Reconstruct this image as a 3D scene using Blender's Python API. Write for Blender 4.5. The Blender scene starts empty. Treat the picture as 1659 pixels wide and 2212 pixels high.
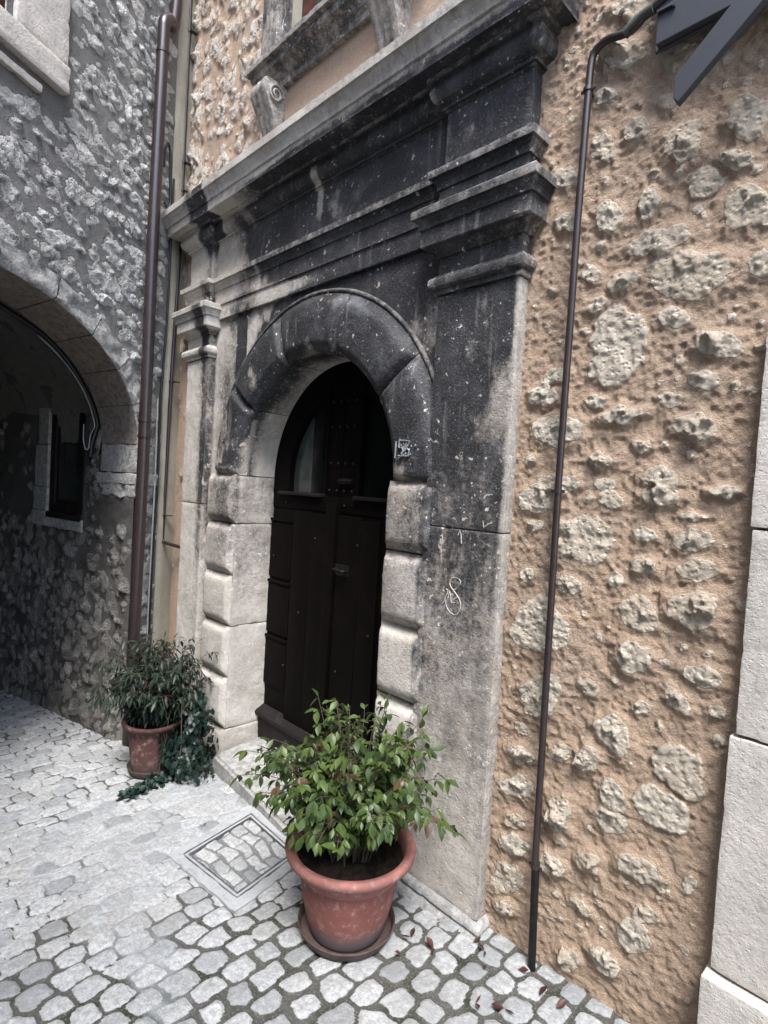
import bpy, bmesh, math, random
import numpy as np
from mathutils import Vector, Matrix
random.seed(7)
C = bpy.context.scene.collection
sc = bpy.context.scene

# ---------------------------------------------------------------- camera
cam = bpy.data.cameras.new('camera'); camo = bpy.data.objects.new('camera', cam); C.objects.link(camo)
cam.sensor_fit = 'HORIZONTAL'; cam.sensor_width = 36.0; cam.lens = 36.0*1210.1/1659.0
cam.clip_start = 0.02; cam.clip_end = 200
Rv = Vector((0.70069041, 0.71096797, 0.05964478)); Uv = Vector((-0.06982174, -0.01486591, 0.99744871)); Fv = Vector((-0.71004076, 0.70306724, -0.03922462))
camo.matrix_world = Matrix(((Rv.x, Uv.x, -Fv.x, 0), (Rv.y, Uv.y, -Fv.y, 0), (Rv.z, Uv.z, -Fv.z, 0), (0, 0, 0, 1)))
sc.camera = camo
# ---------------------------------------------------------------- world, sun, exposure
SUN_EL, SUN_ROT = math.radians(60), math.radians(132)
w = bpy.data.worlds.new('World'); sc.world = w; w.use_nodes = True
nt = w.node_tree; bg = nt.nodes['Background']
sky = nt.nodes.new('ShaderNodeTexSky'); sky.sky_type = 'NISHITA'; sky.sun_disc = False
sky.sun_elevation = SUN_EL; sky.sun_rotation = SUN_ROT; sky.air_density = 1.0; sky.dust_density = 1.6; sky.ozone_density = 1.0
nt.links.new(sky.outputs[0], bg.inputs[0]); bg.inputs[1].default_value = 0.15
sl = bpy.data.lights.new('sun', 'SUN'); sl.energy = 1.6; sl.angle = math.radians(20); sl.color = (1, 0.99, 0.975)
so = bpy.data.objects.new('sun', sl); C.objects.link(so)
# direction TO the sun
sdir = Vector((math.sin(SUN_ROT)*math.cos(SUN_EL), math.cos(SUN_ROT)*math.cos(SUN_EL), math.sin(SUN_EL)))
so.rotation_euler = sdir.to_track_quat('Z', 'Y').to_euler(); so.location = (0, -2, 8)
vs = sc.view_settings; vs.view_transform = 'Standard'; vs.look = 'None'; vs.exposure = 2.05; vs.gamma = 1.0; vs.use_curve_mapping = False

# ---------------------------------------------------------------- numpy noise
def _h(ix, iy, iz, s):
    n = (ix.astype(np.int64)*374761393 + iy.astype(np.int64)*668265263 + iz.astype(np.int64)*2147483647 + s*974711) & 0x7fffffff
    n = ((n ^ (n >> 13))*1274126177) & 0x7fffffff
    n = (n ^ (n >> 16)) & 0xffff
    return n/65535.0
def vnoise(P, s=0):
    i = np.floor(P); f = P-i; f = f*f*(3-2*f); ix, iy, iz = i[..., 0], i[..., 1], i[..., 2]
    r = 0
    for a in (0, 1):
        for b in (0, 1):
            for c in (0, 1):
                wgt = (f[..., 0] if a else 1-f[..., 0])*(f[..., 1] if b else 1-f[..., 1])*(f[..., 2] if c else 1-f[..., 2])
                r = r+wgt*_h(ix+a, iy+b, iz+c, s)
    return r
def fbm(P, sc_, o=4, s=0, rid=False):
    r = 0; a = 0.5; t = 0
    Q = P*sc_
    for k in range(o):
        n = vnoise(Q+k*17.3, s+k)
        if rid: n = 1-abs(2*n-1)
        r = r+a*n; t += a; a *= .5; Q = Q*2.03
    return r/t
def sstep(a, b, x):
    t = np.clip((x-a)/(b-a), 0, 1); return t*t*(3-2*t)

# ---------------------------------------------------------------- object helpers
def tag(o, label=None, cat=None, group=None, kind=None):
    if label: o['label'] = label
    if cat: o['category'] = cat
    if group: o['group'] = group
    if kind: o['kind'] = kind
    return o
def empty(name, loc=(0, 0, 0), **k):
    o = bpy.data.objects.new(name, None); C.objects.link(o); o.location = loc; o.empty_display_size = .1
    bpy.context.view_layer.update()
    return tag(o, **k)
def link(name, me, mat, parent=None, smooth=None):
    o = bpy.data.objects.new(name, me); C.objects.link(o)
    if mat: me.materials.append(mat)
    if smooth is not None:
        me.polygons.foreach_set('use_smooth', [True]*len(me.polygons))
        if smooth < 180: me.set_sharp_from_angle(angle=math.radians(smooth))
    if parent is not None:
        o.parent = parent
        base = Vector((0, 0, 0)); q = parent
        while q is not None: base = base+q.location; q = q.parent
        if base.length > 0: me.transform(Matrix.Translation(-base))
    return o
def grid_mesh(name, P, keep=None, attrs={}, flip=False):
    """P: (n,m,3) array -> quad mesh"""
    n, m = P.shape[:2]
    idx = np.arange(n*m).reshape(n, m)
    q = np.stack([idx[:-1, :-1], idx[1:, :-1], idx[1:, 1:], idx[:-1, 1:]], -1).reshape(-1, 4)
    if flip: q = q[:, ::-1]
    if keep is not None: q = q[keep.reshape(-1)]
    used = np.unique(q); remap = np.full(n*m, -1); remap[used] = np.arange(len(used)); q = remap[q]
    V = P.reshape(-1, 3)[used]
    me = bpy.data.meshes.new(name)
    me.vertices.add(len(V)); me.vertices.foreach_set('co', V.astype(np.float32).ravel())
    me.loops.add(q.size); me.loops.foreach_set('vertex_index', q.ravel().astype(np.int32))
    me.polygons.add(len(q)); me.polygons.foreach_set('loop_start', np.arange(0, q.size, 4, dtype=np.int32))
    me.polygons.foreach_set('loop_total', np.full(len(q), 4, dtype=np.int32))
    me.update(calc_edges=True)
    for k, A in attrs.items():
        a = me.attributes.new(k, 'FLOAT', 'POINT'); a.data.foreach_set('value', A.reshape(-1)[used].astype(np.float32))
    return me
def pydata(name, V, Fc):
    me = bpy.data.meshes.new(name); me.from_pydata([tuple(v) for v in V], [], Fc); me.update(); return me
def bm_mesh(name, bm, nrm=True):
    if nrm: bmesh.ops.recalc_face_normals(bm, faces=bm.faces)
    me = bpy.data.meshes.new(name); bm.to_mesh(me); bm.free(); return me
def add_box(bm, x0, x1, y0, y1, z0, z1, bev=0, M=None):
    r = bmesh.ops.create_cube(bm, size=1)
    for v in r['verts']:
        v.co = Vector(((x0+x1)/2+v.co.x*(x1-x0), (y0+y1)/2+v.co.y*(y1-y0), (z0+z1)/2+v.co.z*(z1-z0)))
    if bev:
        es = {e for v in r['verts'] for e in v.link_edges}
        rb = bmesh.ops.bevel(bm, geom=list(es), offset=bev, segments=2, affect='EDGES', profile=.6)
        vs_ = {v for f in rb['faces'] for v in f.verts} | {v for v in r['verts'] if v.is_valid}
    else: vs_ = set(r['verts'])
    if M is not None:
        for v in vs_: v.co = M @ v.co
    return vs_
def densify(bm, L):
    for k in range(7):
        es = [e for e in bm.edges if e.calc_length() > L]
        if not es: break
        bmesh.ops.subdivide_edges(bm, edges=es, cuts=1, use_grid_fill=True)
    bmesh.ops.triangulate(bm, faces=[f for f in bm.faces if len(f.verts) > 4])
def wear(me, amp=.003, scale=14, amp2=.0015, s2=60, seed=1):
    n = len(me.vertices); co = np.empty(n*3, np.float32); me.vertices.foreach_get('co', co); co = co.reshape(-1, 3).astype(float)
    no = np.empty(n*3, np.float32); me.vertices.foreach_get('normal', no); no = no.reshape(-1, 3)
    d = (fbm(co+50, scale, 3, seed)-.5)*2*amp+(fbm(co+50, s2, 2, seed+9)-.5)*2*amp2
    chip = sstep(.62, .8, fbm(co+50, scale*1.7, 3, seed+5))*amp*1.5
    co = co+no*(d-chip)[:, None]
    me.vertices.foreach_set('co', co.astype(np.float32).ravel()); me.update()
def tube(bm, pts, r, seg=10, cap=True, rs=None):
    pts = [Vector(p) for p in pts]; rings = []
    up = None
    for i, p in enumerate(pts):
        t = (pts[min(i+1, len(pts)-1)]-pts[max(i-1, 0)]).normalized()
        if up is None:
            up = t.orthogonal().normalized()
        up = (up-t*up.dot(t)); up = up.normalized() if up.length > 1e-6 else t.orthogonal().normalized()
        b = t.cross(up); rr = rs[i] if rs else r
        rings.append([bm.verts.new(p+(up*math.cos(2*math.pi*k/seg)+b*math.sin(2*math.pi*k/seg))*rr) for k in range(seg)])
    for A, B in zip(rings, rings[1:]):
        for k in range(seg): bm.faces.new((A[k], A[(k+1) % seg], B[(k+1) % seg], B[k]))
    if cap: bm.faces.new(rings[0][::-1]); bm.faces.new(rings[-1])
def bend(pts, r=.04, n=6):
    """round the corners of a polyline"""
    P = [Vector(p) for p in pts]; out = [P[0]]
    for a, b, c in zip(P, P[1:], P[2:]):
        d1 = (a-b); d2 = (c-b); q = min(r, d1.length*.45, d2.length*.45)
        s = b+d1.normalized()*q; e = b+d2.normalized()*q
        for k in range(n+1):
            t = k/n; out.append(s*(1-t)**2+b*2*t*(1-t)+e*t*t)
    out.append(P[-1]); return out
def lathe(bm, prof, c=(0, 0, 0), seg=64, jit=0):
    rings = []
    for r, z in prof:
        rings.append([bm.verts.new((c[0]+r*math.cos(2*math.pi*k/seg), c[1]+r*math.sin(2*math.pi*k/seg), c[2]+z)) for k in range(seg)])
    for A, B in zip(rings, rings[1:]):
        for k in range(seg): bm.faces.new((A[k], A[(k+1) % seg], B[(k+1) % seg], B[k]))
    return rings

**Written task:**
Restate only the lines running from the start of the material above through the line containing "sc = bpy.context.scene", ends included. No pictures.

**In response:**
Reconstruct this image as a 3D scene using Blender's Python API. Write for Blender 4.5. The Blender scene starts empty. Treat the picture as 1659 pixels wide and 2212 pixels high.
import bpy, bmesh, math, random
import numpy as np
from mathutils import Vector, Matrix
random.seed(7)
C = bpy.context.scene.collection
sc = bpy.context.scene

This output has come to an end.